In Animal Farm gibt es einen Moment, der mir anfangs Kopfzerbrechen bereitet hat: Eine Szene, die der Komponist Raskatov eingefügt hat und die nicht Teil von Orwells Geschichte ist. Raskatov hat eine Figur namens Pigetta erfunden, eine Sängerin, der von Squealer – einem Schwein, das an Napoleons Seite steht (auf Deutsch wurde der Name als »Schwatzwutz« übersetzt) – der Hof gemacht wird. Diese Szene ist ein Zitat. Es ist, als würden wir in die Oper gehen und dort diese Sängerin erleben, der von einem Verehrer Blumen geschenkt werden. Sie denkt, dass sie die Blumen aufgrund ihrer Schönheit, aufgrund ihrer Berühmtheit bekommt. Der Verehrer aber sagt: Nein, dies sind die Blumen für dein Grab. Raskatov hat dieses Zitat, das von einer tatsächlich existierenden Person aus der Sowjetunion stammt, für die Oper verwendet. Es gibt also eine Verbindung zwischen dieser Szene und der Geschichte der Sowjetunion, die ich auf surreale, aber auch dramatische Weise gedreht habe. Daraus ist eine der emblematischsten Szenen der Oper geworden.
 

Zuletzt: Können Sie aus Ihrer Sicht Raskatovs Musik beschreiben?
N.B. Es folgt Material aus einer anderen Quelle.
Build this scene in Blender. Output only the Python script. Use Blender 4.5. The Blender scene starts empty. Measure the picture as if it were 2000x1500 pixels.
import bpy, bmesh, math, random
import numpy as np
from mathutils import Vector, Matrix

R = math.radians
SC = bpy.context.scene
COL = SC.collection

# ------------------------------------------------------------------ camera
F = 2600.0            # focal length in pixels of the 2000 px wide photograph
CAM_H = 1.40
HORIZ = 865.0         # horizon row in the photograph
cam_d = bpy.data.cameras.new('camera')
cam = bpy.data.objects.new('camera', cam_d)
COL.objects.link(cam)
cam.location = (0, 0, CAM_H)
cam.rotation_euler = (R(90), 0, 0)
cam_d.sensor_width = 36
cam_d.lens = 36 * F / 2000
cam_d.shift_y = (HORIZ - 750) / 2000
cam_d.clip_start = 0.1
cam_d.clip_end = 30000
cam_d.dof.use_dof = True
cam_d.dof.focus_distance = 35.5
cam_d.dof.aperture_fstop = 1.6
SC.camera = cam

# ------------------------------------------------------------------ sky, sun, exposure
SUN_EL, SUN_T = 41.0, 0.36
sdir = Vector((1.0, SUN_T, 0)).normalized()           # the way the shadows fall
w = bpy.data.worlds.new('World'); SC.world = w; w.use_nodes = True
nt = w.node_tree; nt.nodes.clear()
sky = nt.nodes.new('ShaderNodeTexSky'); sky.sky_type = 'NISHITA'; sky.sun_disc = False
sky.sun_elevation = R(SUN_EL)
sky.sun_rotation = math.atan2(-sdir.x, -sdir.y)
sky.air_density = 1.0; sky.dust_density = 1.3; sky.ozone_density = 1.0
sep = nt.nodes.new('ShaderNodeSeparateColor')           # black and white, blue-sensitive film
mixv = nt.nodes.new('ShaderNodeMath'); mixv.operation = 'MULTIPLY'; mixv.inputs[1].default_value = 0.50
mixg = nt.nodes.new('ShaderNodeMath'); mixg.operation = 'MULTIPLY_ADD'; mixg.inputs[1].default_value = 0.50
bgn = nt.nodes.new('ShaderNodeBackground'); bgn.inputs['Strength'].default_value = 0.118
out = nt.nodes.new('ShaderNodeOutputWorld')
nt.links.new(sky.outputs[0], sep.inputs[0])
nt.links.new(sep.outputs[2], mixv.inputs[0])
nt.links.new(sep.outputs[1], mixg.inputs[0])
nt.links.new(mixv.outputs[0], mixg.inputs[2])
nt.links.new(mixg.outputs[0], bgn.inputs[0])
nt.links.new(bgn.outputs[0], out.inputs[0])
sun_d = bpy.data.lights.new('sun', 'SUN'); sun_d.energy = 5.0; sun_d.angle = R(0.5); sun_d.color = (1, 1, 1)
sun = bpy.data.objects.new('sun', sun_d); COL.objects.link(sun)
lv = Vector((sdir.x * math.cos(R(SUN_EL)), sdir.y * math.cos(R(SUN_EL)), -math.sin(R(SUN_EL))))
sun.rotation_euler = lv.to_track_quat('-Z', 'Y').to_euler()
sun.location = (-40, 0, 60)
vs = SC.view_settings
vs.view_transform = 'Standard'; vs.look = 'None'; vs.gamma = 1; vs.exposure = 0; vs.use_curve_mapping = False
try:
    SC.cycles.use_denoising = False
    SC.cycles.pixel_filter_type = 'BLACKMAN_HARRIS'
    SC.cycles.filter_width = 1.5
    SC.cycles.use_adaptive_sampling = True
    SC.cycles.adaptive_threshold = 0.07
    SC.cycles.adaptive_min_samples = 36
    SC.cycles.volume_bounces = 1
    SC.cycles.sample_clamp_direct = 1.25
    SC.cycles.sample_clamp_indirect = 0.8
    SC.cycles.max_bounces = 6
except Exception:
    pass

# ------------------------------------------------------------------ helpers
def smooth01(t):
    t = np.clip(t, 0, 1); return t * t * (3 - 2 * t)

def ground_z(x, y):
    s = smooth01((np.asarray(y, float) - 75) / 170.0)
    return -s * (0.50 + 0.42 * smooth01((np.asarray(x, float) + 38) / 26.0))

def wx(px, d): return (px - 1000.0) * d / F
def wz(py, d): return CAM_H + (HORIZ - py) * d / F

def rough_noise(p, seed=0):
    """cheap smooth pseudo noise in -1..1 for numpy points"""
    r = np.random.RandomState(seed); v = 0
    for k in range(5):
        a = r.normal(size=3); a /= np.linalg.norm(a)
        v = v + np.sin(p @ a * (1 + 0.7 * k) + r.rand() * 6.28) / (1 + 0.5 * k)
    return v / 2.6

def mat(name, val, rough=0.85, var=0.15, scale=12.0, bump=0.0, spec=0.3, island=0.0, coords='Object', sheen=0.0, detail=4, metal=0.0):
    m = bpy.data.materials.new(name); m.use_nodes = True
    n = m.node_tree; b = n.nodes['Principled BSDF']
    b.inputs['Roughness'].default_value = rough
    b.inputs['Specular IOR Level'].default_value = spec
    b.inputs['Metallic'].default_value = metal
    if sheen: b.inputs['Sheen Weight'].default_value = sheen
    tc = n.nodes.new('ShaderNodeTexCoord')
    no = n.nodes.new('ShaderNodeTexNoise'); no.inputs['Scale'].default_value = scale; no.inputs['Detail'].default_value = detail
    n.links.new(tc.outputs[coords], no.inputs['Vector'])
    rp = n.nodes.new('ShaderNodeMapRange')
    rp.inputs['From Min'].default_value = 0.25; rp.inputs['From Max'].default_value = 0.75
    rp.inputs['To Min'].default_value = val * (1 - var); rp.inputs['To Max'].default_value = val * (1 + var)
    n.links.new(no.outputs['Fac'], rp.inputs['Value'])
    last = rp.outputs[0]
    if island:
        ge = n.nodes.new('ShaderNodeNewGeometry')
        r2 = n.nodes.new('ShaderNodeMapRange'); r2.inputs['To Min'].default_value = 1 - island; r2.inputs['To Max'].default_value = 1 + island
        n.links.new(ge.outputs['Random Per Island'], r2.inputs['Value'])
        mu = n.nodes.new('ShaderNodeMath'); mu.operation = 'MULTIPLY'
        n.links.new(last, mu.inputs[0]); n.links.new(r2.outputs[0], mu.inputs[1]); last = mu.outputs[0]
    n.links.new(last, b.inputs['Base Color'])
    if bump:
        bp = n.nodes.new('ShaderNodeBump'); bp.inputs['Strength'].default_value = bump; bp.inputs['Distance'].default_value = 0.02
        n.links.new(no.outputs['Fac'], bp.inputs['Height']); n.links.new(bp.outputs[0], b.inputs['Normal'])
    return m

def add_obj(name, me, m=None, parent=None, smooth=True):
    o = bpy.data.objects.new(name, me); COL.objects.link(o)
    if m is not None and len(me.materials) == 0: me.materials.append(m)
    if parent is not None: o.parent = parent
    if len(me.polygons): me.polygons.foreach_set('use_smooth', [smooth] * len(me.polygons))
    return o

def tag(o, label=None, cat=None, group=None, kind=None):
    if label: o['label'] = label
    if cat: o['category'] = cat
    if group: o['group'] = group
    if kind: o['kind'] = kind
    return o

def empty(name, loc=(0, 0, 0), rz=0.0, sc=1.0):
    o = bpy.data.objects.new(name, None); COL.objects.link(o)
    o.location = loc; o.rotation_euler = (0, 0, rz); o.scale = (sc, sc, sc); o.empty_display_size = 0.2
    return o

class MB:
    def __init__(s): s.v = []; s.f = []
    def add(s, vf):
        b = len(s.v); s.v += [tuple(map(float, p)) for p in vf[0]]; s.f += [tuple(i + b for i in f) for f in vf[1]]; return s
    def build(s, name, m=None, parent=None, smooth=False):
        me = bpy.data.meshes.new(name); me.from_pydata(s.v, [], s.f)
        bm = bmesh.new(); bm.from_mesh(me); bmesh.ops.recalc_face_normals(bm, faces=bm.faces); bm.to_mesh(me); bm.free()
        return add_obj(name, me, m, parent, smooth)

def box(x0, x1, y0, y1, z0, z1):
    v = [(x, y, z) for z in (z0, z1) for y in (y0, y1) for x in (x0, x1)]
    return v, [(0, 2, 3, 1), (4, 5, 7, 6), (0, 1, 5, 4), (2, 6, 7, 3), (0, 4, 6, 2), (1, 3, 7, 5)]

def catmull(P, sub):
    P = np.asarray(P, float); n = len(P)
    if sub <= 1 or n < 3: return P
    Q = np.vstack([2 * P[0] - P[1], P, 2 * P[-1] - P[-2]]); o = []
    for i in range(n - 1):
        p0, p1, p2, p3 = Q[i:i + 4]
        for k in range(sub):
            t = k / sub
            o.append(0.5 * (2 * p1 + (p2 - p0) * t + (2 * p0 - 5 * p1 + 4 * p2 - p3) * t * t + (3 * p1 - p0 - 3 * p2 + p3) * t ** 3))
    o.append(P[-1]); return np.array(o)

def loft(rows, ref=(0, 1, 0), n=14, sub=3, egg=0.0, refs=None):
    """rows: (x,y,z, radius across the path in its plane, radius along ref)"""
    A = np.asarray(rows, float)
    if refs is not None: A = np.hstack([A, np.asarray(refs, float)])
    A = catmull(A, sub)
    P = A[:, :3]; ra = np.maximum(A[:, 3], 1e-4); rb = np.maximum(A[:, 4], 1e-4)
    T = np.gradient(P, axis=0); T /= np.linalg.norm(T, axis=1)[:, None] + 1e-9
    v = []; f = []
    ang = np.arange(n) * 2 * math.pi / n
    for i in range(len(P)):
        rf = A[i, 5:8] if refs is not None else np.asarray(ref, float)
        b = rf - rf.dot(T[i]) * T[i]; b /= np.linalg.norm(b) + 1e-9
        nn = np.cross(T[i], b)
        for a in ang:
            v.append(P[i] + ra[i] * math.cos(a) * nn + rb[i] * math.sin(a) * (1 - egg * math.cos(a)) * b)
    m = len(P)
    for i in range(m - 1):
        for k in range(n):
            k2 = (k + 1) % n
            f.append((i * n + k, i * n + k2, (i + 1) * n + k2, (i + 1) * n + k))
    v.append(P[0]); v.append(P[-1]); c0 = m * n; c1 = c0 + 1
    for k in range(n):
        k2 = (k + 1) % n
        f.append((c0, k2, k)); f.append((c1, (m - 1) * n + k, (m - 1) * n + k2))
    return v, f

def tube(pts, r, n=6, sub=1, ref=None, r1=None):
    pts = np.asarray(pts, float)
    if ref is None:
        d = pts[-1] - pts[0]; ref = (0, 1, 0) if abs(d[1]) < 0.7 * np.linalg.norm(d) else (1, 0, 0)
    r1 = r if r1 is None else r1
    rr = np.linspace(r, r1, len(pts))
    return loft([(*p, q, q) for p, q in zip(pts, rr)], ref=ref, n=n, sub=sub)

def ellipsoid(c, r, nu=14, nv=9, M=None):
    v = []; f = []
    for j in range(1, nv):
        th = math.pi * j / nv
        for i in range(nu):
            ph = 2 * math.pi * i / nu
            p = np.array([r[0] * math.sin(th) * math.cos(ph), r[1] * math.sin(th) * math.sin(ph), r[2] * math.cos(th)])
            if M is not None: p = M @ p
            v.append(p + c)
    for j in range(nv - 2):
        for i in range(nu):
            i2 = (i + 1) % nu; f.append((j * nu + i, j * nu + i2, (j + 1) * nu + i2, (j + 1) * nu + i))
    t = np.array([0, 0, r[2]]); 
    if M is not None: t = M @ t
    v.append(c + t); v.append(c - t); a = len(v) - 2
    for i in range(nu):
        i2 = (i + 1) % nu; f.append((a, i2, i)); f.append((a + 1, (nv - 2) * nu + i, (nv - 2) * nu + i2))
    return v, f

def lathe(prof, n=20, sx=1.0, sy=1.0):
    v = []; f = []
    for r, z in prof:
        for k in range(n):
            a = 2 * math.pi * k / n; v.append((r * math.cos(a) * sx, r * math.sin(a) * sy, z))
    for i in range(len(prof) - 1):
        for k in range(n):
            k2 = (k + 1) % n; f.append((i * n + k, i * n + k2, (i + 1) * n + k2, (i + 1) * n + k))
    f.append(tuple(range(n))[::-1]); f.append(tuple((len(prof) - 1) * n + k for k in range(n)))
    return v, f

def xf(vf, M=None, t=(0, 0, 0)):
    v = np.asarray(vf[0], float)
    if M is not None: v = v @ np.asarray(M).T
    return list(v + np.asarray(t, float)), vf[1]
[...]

Mir gefällt ungemein, dass Raskatov ein Komponist ist, der den Dialog mit dem Publikum sucht und nicht auf Distanz geht. Er stellt sich den Zuhörerinnen und Zuhörern. Und sagt: Ich möchte eine Musik schreiben, die eine direkte, populäre, unmittelbare Verbindung zum Publikum hat. Weiters verspüre ich in seiner musikalischen Welt das Echo von Schostakowitsch. Raskatov vermischt Genres, spielt mit stimmlichen Ex­tremen. Mit anderen Worten: Er gefällt mir, weil er seine Sprache nicht auf eine Orchesterübung oder eine Technikübung reduziert, sondern die Geschichte vor sich sieht. Er selbst hat ja auch viel am Libretto gearbeitet, um es besser ans Theater anzupassen. Und er hat ein großes theatralisches Gespür. Seine Musik, die Art und Weise, in der er Figuren erschafft, ist sehr theaterbezogen. Abgesehen davon war es sehr einfach, mit seiner Musik zu arbeiten, weil sie zahllose Möglichkeiten entbietet, um Figuren und eine Welt zu erschaffen. Seine Musik ist sehr reichhaltig, mitreißend. Und das ist meiner Meinung nach für das Publikum sehr, sehr schön!
 


Damiano Michieletto

Der Regisseur Damiano Michieletto studierte Opern- und Theaterregie sowie Literaturwissenschaft in Mailand und in Venedig, seiner Geburtsstadt. Mit der Inszenierung von Jaromír Weinbergers Schwanda, der Dudelsackpfeifer beim Wexford Festival 2003 gewann er einen Irish Times/ESB Theatre Award. Seine Karriere brachte ihn an alle wichtigen Orte des Musiktheaters, unter anderem zum Rossini Opera Festival in Pesaro, zu den Salzburger Festspielen, nach Glyndebourne, zum Maggio Musicale, an das Royal Opera House, Covent Garden in London, an die Mailänder Scala, an das Teatro La Fenice in Venedig, nach Berlin, Neapel, München, Paris, Rom, Tokio, Dresden, Barcelona, Madrid und Wien. Michielettos Inszenierungen umfassen Werke der gesamten Operngeschichte, unter anderem Opern von Mozart, Puccini, Verdi, Donizetti, Rossini, Strauss und Britten. Zu seinen Arbeiten zählen auch eine Verfilmung von Puccinis Gianni Schicchi. In Amsterdam zeichnete er für die Uraufführung von Alexander Raskatovs Animal Farm verantwortlich – die Ko-Produktion ist gleichzeitig auch sein Debüt an der Wiener Staatsoper.